Calculations of kinematics underneath measured time histories of steep water waves

Abstract

The present paper is concerned with the problem of estimating fluid particle velocities underneath a measured wave profile at a single spatial position. Second-order calculations are compared with measurements of wave particle kinematics underneath both irregular waves (Skjelbreia et al. (1991) [17]) and focused wave groups (Johannessen & Swan (2001) [16]). It is found that second-order theory is capable of describing the kinematics at the free surface very accurately provided that the local underlying regime of free waves can be identified. At the free surface, estimates of the crest velocities are nearly independent of the cut-off frequency even for broad continuous spectra. Since the velocities at the free surface can be calculated accurately, it is found that the simplest and most reliable method to obtain the velocities below the surface is to use the exponentially decaying velocity potential directly also above the still water level.
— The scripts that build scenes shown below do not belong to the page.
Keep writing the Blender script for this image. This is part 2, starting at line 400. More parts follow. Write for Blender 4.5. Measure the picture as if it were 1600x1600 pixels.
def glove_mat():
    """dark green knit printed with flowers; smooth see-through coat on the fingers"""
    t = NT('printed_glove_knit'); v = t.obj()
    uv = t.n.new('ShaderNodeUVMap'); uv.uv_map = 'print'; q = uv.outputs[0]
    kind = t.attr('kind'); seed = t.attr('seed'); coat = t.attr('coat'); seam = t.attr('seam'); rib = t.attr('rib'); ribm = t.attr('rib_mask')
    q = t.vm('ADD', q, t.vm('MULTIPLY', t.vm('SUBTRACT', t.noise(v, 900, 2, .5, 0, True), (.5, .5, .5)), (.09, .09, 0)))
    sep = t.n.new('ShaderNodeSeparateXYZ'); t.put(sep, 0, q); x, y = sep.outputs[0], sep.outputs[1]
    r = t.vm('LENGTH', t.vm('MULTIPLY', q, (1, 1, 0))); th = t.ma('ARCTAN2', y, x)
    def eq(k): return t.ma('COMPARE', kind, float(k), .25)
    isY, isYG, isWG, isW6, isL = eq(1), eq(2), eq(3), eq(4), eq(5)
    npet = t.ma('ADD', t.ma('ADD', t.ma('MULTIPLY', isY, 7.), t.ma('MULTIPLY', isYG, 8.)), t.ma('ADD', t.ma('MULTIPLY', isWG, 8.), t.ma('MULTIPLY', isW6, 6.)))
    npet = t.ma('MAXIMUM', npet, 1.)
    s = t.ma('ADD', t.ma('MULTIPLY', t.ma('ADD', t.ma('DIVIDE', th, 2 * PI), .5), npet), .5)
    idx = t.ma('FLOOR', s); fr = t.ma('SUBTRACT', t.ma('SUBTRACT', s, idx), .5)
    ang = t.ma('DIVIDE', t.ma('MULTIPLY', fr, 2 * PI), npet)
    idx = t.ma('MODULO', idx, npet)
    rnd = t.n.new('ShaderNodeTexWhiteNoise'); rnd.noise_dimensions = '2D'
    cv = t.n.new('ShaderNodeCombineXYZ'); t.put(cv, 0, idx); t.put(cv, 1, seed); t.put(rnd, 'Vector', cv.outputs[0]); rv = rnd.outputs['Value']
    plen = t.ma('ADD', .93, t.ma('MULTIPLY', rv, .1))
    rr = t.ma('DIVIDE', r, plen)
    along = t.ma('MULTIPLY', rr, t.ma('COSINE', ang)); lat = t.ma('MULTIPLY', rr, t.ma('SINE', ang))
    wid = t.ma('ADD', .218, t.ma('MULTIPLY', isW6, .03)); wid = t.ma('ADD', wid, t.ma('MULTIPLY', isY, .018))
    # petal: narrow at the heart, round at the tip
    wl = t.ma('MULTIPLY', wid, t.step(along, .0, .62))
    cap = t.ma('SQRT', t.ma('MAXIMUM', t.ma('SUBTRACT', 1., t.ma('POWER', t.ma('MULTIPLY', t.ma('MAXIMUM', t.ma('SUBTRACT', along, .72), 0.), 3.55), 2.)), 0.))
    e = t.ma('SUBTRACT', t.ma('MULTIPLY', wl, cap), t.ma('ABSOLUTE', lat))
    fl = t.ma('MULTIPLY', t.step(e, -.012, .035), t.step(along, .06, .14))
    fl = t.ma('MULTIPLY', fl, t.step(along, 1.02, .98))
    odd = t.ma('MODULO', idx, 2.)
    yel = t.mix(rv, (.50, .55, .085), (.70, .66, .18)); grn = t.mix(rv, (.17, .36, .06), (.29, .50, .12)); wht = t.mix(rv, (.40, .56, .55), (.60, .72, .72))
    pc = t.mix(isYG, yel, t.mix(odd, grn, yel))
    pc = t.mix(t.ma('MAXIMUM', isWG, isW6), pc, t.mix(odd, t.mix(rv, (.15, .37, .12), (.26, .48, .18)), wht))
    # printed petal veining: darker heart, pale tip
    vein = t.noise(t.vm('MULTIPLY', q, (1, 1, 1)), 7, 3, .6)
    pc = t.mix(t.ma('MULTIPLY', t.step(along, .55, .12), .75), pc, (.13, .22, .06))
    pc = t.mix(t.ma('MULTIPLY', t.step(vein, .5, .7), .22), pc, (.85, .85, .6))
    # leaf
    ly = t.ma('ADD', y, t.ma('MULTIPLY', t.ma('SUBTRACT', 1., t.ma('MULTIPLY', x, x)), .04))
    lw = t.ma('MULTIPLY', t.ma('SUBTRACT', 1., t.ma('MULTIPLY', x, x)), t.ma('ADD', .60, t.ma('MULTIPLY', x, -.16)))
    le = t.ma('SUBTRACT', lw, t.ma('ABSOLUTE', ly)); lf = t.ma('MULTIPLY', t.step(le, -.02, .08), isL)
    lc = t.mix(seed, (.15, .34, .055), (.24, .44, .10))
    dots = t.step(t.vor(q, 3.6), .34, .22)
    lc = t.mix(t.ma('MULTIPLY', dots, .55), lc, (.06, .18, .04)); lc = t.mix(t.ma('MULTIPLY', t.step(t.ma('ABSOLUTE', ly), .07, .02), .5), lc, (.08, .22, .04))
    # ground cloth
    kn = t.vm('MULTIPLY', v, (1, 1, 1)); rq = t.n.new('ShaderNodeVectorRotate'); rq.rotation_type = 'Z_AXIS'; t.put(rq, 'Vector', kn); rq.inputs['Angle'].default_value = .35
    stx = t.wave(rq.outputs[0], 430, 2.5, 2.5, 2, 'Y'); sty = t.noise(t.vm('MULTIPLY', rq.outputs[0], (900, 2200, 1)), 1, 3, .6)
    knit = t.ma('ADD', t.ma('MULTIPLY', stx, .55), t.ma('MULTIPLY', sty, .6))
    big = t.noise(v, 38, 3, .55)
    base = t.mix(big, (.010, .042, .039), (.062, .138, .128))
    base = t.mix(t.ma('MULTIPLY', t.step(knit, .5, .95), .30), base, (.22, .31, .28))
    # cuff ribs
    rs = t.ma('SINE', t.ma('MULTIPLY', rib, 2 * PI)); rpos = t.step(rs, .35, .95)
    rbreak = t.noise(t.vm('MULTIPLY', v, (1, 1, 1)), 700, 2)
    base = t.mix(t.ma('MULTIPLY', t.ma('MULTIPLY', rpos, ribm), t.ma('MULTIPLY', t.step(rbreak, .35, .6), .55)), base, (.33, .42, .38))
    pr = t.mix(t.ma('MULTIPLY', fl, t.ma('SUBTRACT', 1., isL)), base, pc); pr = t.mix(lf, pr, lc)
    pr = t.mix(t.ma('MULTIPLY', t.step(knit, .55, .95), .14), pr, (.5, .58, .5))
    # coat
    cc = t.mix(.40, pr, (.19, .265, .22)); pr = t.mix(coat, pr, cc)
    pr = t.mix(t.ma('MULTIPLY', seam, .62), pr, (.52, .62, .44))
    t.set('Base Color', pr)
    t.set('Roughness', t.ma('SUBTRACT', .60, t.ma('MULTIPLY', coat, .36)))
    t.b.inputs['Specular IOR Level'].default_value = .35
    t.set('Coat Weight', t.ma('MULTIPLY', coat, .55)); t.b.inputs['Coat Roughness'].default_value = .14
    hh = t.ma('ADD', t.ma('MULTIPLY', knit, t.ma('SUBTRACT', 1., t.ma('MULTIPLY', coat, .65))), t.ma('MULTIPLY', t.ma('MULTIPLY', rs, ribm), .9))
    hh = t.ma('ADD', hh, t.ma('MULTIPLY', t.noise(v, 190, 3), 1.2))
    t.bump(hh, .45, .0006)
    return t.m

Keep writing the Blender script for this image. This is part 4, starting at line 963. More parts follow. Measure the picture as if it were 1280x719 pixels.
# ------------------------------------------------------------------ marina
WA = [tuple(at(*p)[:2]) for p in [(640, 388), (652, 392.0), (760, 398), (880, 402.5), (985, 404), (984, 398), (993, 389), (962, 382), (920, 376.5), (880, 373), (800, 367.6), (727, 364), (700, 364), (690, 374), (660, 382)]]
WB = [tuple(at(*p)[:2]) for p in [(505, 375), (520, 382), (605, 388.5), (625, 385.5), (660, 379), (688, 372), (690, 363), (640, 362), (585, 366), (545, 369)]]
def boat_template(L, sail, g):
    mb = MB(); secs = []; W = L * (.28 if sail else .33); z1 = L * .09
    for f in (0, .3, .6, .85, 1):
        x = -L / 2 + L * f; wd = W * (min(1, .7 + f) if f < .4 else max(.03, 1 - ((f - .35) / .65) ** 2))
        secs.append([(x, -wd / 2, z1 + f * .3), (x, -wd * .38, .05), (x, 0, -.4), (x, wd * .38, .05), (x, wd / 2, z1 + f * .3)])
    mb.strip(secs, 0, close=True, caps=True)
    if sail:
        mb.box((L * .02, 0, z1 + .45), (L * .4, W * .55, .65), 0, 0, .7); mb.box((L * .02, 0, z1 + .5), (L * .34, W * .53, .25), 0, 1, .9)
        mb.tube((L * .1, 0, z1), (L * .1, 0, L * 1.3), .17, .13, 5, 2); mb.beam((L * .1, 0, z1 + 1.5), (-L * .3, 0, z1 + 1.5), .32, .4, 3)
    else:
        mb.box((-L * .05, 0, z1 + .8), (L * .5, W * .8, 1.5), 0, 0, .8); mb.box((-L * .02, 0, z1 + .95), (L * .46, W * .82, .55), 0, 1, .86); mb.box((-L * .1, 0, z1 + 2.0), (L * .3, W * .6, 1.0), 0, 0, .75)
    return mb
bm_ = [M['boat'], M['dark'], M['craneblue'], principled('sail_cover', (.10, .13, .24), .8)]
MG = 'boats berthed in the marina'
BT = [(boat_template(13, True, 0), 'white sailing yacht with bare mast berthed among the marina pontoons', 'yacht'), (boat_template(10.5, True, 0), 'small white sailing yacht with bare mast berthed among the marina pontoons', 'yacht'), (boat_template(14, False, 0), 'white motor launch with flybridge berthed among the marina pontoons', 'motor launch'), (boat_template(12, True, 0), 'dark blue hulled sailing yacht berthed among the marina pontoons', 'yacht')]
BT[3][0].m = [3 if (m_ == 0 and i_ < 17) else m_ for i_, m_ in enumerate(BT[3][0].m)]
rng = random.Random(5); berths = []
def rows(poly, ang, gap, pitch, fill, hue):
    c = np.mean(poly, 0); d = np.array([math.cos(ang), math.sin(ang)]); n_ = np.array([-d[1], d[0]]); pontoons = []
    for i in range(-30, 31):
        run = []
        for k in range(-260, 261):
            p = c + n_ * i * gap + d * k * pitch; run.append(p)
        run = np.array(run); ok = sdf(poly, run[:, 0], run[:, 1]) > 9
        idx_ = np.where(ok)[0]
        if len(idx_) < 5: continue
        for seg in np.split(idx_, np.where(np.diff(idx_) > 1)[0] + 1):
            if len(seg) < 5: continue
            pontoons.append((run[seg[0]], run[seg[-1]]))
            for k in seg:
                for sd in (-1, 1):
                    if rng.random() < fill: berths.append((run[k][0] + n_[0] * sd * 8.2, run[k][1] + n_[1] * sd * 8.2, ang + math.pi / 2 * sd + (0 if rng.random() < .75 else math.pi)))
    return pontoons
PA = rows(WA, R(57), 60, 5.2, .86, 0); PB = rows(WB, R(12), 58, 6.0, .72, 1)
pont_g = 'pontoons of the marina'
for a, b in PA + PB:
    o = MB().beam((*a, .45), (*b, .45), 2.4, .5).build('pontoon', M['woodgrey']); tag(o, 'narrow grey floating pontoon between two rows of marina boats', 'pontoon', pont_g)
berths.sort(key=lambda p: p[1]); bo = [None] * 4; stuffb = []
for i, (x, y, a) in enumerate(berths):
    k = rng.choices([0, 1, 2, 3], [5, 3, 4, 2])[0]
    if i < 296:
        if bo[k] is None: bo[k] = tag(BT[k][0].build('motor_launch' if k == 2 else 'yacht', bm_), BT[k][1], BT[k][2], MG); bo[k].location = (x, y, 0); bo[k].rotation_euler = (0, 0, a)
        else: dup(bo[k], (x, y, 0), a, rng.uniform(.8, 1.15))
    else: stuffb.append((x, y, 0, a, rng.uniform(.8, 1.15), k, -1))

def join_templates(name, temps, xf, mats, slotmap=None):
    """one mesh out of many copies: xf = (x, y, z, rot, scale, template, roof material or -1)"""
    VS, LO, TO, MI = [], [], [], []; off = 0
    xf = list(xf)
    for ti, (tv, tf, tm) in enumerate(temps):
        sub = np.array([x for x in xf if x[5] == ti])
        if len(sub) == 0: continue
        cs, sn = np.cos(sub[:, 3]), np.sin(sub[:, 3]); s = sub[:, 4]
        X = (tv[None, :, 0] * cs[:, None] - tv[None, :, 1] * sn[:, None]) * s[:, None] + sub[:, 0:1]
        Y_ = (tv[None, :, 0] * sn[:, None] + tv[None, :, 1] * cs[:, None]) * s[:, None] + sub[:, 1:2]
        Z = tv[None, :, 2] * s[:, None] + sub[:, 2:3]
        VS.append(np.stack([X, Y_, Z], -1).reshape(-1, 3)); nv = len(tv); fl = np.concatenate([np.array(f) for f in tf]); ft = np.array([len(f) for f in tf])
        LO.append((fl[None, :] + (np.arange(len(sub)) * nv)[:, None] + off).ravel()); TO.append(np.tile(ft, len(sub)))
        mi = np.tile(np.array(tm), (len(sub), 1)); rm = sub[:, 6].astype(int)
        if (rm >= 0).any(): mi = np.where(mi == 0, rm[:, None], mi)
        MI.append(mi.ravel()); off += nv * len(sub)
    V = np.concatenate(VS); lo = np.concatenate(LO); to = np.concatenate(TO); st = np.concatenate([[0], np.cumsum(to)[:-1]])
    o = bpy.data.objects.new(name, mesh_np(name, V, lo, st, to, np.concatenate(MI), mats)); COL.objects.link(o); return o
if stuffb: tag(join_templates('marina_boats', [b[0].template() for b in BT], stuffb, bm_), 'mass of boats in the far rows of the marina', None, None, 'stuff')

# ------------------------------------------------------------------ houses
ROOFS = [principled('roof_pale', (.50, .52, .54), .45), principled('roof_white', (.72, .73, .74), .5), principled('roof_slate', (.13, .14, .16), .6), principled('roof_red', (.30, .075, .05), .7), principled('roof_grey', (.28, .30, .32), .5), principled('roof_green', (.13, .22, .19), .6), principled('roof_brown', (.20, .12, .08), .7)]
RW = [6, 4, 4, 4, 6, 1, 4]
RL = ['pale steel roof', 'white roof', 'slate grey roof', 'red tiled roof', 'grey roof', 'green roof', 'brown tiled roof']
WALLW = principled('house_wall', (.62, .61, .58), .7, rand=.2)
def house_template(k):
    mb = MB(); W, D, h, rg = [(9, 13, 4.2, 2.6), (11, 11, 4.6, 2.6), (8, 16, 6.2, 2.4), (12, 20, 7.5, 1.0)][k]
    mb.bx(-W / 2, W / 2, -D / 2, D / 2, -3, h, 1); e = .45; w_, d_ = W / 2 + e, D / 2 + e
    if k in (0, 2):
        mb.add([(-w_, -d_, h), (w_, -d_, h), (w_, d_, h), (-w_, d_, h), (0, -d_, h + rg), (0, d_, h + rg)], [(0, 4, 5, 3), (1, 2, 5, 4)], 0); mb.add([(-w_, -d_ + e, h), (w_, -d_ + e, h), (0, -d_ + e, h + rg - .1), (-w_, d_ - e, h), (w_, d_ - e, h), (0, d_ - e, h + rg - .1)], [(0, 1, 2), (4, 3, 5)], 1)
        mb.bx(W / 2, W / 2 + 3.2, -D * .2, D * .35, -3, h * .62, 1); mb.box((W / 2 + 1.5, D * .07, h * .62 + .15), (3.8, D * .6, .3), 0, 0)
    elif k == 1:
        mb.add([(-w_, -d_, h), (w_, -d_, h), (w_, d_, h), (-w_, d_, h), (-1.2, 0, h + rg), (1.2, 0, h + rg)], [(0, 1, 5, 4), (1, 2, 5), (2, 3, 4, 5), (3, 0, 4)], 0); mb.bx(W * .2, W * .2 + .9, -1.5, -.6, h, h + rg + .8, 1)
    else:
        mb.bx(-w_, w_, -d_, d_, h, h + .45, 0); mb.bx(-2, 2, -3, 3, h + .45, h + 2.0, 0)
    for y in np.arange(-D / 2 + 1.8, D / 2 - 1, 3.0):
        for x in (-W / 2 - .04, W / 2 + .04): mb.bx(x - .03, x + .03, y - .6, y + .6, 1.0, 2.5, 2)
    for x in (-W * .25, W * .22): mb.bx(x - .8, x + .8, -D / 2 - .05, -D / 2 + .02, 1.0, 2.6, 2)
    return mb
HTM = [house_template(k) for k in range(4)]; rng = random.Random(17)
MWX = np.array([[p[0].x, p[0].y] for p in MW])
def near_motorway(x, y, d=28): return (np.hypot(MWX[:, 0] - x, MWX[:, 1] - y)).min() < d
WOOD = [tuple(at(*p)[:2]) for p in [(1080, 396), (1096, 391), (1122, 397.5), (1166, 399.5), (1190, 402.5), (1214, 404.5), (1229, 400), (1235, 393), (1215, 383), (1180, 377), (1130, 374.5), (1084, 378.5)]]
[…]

In a continuous spectrum, the solution will necessarily break down for large enough frequencies but since the velocities at the surface are known, this is strictly an interpolation and the frequency cut-off may be controlled. A directional wave field is not defined uniquely from measurements of the surface elevation at one spatial position. Comparisons between measurements of steep directional wave groups and calculations of unidirectional waves based on the measured surface elevation, however, indicate that the unidirectional case may provide very useful predictions also for short crested wave groups.